== Records for processing

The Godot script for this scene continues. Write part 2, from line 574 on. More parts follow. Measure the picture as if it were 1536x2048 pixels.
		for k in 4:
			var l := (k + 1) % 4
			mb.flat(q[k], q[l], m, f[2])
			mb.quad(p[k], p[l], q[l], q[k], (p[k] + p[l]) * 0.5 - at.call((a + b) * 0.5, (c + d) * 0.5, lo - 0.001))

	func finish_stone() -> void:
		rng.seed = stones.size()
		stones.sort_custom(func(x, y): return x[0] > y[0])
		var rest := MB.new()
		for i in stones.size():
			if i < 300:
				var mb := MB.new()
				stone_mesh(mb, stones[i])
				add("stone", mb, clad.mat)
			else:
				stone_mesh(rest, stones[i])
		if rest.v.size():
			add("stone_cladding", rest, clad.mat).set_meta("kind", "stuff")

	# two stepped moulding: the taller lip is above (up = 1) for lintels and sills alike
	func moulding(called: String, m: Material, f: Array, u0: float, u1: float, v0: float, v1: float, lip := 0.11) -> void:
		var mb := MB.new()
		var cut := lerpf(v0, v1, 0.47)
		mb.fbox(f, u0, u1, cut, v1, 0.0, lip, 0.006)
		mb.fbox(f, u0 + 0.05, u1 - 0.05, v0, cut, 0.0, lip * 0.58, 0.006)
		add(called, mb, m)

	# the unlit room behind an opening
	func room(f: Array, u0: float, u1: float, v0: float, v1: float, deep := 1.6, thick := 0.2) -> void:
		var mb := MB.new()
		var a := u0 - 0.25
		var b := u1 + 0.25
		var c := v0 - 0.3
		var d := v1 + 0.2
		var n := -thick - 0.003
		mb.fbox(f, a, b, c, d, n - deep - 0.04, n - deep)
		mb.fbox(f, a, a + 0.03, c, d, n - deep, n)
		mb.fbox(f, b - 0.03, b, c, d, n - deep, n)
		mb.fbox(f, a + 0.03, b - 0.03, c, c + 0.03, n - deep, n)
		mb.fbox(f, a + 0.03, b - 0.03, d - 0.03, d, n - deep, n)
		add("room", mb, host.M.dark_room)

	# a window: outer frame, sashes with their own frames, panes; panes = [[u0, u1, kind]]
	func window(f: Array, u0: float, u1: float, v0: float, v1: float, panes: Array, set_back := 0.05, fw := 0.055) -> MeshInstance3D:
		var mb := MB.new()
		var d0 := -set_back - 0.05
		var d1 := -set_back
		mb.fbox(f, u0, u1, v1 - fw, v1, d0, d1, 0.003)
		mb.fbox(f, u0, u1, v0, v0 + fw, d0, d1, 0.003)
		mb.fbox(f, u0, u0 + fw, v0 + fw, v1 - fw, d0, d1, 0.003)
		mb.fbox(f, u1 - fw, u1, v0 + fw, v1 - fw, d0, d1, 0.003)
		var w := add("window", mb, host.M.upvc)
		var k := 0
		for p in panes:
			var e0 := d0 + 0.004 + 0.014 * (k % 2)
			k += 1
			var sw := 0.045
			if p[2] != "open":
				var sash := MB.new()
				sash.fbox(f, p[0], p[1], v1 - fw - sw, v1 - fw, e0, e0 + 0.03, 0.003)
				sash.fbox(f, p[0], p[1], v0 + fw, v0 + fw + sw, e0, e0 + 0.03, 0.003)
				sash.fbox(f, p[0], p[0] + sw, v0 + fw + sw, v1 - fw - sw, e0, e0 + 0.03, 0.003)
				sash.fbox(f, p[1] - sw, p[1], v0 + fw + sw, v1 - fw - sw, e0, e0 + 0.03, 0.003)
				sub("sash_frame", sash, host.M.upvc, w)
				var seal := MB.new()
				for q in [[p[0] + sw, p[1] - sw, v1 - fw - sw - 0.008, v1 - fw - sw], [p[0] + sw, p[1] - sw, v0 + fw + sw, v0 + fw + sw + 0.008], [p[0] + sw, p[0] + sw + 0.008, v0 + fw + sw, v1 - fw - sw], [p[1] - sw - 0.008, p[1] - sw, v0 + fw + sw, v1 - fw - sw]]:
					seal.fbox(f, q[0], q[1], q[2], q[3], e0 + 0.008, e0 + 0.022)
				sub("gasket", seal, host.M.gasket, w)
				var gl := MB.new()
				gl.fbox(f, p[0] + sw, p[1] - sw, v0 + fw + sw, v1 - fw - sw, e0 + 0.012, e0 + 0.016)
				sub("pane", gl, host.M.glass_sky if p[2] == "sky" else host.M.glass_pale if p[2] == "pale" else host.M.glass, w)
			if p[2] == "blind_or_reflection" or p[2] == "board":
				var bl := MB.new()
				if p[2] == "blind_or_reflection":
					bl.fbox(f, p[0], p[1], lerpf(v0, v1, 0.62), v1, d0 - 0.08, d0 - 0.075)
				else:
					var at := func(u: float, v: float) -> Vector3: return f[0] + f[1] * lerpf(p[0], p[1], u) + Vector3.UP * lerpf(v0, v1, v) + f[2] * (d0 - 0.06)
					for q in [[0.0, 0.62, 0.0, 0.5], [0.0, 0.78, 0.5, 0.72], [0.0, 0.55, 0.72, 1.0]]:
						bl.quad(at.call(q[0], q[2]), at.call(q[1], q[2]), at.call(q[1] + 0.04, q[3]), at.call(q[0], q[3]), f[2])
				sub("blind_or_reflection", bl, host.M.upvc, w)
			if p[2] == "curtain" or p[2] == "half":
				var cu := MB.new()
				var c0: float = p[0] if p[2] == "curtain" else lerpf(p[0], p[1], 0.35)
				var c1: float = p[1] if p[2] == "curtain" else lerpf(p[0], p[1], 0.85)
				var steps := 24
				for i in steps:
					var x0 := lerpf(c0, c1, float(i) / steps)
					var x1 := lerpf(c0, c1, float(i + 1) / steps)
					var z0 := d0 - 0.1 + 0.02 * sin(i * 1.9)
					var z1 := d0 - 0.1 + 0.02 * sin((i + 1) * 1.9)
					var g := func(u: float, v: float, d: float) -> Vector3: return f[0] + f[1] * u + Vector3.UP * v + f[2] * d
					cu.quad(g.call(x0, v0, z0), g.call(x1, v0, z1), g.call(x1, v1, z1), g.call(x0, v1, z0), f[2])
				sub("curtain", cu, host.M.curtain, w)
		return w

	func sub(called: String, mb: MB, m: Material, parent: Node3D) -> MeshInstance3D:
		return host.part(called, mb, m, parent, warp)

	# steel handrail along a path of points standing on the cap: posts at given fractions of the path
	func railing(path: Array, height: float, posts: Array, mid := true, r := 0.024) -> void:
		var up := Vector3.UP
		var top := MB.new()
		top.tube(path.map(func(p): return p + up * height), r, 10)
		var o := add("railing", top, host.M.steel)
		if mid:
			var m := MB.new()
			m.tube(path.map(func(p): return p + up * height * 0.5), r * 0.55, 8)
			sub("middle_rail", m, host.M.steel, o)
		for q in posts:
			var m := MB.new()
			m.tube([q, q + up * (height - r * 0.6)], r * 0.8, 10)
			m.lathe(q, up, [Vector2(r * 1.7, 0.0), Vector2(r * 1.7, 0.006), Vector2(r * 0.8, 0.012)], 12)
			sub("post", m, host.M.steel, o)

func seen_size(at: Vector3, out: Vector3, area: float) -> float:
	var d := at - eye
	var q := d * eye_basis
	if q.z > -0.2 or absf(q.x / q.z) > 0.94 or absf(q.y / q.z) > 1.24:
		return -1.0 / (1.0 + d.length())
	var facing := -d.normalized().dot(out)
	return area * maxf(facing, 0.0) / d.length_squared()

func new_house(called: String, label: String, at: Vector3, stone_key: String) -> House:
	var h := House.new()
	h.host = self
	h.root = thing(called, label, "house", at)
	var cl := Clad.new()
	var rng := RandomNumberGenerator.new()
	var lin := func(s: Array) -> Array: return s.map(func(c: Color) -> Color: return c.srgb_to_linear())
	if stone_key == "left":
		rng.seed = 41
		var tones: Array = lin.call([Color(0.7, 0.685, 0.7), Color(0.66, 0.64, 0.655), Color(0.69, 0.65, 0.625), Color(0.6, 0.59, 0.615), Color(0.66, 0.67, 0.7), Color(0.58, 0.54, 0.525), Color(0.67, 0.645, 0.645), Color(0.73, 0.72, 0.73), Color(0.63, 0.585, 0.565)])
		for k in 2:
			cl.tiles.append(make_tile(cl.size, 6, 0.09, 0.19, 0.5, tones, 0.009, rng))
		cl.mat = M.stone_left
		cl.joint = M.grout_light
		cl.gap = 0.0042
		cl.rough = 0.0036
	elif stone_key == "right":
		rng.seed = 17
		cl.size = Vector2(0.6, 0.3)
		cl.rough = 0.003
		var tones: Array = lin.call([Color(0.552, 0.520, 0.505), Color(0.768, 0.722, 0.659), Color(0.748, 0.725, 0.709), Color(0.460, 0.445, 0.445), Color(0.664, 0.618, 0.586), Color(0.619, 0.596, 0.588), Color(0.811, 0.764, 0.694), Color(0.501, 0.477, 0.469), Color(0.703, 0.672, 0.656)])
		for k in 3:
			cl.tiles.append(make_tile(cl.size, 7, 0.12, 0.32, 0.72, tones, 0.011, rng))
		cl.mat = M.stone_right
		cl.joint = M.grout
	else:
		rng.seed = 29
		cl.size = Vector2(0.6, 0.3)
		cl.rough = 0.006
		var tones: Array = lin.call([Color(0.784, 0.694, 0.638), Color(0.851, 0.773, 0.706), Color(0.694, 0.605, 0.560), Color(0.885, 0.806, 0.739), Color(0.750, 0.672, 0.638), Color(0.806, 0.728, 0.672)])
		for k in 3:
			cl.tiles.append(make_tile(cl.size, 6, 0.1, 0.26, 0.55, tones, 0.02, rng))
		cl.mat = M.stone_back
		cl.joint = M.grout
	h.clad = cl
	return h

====
== Records for processing

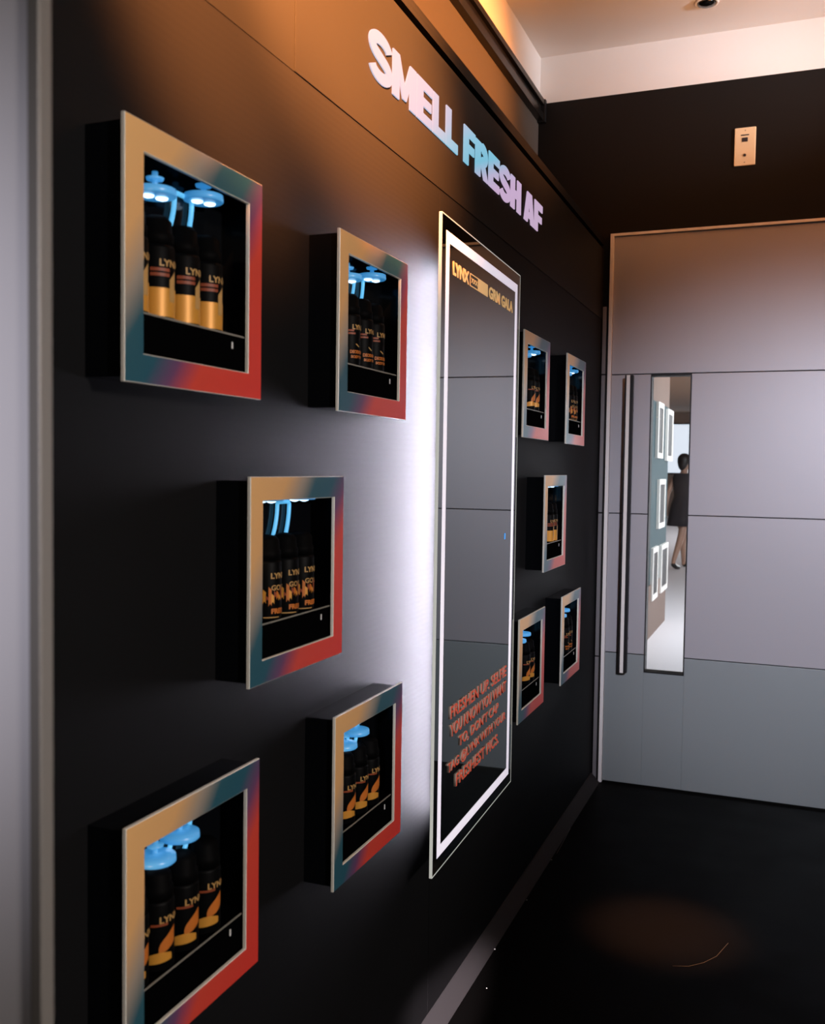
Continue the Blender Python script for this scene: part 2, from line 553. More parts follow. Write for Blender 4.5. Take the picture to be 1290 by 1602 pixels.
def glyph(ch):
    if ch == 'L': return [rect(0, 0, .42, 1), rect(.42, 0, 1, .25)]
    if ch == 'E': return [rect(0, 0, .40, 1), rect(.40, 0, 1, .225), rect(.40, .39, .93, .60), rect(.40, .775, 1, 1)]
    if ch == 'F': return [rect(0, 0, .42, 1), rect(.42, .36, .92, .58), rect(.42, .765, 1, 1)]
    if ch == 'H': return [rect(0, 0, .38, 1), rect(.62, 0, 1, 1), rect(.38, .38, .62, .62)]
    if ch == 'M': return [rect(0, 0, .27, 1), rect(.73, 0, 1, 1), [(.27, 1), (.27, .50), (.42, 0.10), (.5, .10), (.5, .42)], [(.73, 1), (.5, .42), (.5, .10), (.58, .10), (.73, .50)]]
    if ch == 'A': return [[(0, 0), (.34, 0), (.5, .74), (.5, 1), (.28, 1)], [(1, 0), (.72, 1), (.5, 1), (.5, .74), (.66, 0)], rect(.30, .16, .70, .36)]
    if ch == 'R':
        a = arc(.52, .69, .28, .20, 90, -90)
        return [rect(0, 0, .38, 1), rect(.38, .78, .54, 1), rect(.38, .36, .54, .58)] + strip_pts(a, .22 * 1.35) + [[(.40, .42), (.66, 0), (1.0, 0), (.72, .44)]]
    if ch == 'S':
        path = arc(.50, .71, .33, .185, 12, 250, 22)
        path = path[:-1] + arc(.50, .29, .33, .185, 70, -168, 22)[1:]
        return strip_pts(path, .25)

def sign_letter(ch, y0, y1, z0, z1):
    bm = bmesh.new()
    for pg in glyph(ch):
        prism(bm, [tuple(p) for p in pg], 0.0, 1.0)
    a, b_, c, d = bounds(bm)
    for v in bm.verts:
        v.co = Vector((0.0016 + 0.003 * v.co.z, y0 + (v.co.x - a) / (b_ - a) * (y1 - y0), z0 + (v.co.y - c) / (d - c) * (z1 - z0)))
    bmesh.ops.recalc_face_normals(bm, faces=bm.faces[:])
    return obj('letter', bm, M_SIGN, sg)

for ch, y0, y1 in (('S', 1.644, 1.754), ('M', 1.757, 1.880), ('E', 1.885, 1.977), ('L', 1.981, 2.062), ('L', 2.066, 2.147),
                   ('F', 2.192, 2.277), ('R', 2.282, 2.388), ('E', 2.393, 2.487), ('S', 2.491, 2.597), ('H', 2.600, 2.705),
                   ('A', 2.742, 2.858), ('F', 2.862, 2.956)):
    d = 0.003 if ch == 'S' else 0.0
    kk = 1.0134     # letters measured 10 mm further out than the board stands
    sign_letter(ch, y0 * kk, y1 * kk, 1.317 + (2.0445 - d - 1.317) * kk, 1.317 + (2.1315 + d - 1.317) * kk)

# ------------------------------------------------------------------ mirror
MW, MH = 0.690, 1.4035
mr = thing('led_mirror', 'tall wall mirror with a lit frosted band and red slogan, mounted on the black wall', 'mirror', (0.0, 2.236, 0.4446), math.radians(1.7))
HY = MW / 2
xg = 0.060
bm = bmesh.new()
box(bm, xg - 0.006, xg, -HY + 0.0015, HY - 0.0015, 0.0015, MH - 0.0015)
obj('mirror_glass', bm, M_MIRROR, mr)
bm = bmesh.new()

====

→ **Given task**
Your task is to transcribe only the lines from the line containing "Continue the Blender" through the line containing "return strip_pts(path, .25)", word for word.

→ **Output of the task**
Continue the Blender Python script for this scene: part 2, from line 553. More parts follow. Write for Blender 4.5. Take the picture to be 1290 by 1602 pixels.
def glyph(ch):
    if ch == 'L': return [rect(0, 0, .42, 1), rect(.42, 0, 1, .25)]
    if ch == 'E': return [rect(0, 0, .40, 1), rect(.40, 0, 1, .225), rect(.40, .39, .93, .60), rect(.40, .775, 1, 1)]
    if ch == 'F': return [rect(0, 0, .42, 1), rect(.42, .36, .92, .58), rect(.42, .765, 1, 1)]
    if ch == 'H': return [rect(0, 0, .38, 1), rect(.62, 0, 1, 1), rect(.38, .38, .62, .62)]
    if ch == 'M': return [rect(0, 0, .27, 1), rect(.73, 0, 1, 1), [(.27, 1), (.27, .50), (.42, 0.10), (.5, .10), (.5, .42)], [(.73, 1), (.5, .42), (.5, .10), (.58, .10), (.73, .50)]]
    if ch == 'A': return [[(0, 0), (.34, 0), (.5, .74), (.5, 1), (.28, 1)], [(1, 0), (.72, 1), (.5, 1), (.5, .74), (.66, 0)], rect(.30, .16, .70, .36)]
    if ch == 'R':
        a = arc(.52, .69, .28, .20, 90, -90)
        return [rect(0, 0, .38, 1), rect(.38, .78, .54, 1), rect(.38, .36, .54, .58)] + strip_pts(a, .22 * 1.35) + [[(.40, .42), (.66, 0), (1.0, 0), (.72, .44)]]
    if ch == 'S':
        path = arc(.50, .71, .33, .185, 12, 250, 22)
        path = path[:-1] + arc(.50, .29, .33, .185, 70, -168, 22)[1:]
        return strip_pts(path, .25)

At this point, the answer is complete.